The Warrior Who Carried Life by Geoff Ryman
My rating: 4 of 5 stars
“Cara’s mother had always said something very strange about dust: that it was the remains of the dead, and should be respected. “The air is full of other people,” she had told Cara. The dust in the sunlight looked like stars.”
The Warrior Who Carried Life is Geoff Ryman’s first novel, which has been reprinted by the Canadian Press Chizine. It’s a darkly mythic novel that combines the Epic of Gilgamesh with dashes of Celtic and Indian mythology.
A young woman whose family has been dishonored by invaders undertakes a vengeance-based quest to oust the evil from her land. To do so, she magically transforms herself into a male warrior who is nearly invincible. Along the way, she discovers the true nature of the invaders and her quest eventually leads her to the land of death. The novel is drenched in magic, not unlike Tanith Lee’s Tales From the Flat Earth series—there are fabulous beasts, wise women, immortality, and miracles. TWWCL engages and subverts mythic tropes left and right, recalling Samuel R. Delany’s classic novel The Einstein Intersection. Despite the magical overlay, this is a brutal story, full of shocking violence.
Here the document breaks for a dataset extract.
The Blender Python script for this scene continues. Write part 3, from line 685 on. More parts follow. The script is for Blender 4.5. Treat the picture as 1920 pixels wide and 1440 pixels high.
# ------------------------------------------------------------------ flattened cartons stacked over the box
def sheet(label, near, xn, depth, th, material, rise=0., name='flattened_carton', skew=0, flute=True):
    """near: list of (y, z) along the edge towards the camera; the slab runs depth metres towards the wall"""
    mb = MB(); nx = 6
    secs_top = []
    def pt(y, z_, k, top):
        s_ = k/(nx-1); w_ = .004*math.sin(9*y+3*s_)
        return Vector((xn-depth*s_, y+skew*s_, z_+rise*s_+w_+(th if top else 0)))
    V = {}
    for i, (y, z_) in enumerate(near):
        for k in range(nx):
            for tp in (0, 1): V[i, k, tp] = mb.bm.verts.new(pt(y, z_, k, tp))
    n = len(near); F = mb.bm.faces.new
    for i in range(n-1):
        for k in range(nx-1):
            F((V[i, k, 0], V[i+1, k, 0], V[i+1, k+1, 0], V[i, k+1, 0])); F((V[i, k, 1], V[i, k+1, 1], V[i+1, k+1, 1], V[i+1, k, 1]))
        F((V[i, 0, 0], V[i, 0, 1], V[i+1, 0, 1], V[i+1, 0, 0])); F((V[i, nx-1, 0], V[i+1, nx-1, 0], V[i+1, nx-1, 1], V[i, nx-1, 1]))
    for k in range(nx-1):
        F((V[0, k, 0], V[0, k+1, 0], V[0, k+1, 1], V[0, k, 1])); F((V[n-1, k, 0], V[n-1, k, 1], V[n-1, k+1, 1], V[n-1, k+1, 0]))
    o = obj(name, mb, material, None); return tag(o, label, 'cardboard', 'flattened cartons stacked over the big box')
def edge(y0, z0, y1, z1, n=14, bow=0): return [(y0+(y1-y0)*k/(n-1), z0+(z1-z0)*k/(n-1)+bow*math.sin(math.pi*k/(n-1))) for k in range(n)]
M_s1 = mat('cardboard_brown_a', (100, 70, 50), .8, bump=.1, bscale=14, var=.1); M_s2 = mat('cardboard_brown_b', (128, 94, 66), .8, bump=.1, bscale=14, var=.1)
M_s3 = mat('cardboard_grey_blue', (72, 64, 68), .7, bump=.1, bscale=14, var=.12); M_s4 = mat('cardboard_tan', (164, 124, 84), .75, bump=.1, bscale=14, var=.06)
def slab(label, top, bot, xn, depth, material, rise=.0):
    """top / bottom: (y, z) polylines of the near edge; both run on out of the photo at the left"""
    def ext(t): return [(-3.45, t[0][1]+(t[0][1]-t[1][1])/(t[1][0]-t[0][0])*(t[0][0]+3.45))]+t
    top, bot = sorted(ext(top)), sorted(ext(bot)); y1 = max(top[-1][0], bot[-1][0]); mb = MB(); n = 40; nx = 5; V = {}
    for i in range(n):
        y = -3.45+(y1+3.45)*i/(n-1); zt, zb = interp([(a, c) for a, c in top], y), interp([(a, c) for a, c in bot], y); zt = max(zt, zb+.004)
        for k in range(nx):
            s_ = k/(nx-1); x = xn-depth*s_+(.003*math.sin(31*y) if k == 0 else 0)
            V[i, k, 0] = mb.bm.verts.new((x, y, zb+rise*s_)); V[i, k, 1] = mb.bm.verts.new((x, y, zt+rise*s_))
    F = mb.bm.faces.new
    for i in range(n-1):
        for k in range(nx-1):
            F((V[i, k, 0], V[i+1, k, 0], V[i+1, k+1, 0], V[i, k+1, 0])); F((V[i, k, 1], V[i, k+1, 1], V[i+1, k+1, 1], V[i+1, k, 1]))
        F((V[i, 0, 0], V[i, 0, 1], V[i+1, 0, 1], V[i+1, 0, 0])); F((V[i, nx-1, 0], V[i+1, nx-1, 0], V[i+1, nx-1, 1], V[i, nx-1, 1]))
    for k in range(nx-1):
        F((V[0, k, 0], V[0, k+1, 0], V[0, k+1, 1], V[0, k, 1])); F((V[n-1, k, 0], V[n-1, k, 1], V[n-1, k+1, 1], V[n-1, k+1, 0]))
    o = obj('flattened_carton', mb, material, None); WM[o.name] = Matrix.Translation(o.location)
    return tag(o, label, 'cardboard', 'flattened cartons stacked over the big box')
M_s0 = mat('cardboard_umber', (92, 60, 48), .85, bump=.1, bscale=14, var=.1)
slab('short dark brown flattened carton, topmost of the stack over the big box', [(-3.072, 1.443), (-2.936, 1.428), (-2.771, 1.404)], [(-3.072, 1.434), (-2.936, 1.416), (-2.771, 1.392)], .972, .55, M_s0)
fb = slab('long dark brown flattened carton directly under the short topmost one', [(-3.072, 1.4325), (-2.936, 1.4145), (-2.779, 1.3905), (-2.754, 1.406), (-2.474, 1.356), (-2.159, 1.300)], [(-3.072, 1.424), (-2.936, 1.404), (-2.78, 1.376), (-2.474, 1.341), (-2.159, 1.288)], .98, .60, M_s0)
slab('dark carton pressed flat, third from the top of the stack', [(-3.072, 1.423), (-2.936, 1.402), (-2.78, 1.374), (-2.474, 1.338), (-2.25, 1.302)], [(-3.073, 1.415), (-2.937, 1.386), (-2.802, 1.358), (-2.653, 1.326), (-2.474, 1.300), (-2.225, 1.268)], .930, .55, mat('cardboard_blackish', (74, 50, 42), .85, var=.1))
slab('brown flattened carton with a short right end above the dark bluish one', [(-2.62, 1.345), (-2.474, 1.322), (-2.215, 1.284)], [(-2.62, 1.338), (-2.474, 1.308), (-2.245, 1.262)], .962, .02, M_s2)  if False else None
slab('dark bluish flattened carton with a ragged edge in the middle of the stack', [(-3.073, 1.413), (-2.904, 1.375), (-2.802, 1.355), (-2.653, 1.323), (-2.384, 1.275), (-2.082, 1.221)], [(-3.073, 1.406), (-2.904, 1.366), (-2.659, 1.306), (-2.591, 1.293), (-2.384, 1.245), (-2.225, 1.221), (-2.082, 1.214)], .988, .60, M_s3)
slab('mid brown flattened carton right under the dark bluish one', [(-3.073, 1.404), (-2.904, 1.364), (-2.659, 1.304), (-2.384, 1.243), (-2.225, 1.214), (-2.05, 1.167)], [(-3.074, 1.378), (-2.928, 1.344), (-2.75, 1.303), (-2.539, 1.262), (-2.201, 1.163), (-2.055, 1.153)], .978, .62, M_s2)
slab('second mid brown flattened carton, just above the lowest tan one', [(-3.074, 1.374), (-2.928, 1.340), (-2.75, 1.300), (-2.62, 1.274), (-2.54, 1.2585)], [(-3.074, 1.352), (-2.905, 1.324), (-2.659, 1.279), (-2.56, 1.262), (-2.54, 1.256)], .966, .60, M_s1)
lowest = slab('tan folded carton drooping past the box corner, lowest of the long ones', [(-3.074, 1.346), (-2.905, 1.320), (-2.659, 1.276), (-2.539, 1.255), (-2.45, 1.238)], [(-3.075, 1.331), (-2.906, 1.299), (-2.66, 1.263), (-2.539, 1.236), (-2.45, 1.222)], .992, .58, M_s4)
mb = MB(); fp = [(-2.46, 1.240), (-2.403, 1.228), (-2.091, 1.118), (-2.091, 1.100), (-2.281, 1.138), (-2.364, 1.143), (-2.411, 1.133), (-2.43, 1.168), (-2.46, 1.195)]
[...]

Many of the tropes and themes that ballast Ryman’s oeuvre are here. The violence and war of the imaginary land shares a tenuous connection with other Ryman works that chronicle and examine the horrors faced by Kampuchea (Cambodia)—e.g., The Unconquered Country & The King’s Last Song. It is also a deeply feminist and genderqueer novel, with a transcendent lesbian love story at its spiritual center.